>> BEGIN

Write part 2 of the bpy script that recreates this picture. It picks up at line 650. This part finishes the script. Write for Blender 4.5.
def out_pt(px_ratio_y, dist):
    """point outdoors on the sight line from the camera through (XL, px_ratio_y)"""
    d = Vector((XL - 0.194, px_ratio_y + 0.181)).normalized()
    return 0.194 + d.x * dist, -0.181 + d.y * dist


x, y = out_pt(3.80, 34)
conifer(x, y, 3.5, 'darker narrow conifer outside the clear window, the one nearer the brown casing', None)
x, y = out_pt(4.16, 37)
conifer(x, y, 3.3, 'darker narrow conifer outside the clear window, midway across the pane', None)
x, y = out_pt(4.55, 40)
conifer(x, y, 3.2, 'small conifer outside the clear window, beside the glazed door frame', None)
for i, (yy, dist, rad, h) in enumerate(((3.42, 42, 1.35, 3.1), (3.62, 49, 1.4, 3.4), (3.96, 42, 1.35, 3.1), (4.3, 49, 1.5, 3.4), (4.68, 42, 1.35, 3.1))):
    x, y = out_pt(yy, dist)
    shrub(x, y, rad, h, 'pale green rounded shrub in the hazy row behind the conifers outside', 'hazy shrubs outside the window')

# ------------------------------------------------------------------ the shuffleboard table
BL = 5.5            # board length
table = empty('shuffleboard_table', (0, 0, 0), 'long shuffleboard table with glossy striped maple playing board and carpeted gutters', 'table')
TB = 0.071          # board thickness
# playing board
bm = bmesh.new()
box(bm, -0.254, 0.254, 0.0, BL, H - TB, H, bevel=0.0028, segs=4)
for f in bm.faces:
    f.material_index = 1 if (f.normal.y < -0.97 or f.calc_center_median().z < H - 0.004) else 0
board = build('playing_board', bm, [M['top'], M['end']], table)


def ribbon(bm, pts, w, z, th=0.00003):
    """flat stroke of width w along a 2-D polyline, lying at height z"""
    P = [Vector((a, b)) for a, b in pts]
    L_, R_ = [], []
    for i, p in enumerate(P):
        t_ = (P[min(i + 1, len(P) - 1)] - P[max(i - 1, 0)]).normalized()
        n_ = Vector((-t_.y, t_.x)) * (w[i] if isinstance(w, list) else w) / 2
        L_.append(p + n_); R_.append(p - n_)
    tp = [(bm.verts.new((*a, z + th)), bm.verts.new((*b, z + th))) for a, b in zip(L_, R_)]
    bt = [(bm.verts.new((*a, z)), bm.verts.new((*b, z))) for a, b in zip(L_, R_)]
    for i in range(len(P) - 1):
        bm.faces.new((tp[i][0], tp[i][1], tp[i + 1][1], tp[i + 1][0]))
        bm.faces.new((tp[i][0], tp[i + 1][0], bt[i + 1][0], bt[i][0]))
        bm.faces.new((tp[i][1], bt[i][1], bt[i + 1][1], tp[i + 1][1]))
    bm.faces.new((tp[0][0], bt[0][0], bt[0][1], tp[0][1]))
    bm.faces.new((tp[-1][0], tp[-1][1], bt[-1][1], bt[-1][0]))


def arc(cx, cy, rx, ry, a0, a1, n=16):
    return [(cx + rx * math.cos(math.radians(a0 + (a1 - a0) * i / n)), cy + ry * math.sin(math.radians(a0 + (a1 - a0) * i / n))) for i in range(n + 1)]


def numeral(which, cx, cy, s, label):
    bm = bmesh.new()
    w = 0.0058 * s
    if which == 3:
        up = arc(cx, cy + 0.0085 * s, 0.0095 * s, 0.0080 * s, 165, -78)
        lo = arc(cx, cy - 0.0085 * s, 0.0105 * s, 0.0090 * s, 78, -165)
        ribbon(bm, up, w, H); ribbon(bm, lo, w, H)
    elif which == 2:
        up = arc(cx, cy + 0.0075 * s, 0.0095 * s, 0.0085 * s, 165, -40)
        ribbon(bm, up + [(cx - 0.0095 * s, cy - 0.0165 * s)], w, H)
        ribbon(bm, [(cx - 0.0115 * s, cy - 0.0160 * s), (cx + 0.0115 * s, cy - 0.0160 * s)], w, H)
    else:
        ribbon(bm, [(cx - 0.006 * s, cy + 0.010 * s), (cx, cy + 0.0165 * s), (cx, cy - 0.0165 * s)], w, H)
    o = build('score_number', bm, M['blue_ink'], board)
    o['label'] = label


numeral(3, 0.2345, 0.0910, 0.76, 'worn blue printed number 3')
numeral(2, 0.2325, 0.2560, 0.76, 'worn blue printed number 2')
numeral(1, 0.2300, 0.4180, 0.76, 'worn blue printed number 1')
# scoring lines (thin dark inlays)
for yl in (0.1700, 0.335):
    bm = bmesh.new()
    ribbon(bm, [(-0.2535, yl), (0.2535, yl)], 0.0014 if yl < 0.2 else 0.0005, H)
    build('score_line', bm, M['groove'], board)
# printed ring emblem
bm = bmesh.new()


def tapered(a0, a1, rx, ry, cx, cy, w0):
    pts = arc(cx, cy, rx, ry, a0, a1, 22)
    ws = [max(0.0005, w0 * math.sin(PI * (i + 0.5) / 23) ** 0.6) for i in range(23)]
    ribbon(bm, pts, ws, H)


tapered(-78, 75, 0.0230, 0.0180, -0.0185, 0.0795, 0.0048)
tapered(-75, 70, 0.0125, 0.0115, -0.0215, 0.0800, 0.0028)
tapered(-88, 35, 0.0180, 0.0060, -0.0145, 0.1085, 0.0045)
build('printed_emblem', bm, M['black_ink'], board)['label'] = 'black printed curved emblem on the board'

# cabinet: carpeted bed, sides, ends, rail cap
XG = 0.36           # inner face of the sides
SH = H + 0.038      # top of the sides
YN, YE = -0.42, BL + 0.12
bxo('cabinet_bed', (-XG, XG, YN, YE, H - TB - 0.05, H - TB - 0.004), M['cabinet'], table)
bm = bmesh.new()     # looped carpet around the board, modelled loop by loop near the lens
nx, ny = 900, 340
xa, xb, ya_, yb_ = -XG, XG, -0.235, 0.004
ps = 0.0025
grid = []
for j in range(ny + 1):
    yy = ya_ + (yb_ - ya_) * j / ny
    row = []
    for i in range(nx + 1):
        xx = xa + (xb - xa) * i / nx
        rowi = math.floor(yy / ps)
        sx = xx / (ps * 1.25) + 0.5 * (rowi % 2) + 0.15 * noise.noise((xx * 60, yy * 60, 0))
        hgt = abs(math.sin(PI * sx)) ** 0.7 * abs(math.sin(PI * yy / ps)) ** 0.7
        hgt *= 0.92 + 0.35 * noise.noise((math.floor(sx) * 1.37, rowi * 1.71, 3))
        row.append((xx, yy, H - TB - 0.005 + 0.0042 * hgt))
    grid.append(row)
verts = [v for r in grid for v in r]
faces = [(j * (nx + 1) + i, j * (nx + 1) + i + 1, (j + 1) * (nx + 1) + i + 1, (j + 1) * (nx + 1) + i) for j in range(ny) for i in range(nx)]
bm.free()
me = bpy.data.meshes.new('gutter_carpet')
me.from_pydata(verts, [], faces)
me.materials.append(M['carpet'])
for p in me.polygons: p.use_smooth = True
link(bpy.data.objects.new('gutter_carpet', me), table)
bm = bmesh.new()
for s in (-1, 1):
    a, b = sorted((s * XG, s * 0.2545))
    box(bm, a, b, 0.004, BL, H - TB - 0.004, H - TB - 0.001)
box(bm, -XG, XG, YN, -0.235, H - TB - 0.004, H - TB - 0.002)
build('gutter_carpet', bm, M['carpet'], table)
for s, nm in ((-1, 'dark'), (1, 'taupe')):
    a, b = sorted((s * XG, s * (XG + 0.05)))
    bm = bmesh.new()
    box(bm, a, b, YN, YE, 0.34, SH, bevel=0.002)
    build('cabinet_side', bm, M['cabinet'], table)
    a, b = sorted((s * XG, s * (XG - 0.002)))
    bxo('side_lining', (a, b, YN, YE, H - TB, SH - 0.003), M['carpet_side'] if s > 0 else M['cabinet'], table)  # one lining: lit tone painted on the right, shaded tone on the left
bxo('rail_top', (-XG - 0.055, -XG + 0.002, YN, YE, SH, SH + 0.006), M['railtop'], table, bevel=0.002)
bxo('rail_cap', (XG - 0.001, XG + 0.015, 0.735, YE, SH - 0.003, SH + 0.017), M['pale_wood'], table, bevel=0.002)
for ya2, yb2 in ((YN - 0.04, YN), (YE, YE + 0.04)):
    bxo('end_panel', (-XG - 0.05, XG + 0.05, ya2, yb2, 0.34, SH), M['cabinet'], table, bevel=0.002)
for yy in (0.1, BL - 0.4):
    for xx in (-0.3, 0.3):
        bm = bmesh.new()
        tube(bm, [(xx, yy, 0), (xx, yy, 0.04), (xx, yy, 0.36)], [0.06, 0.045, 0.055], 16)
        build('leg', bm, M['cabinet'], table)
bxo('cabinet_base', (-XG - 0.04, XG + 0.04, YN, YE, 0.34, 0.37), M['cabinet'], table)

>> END

■ **Short problem**: Lines that include the word "build" — how many are there in the data? Answer with the number alone.

■ **Correct output**: 7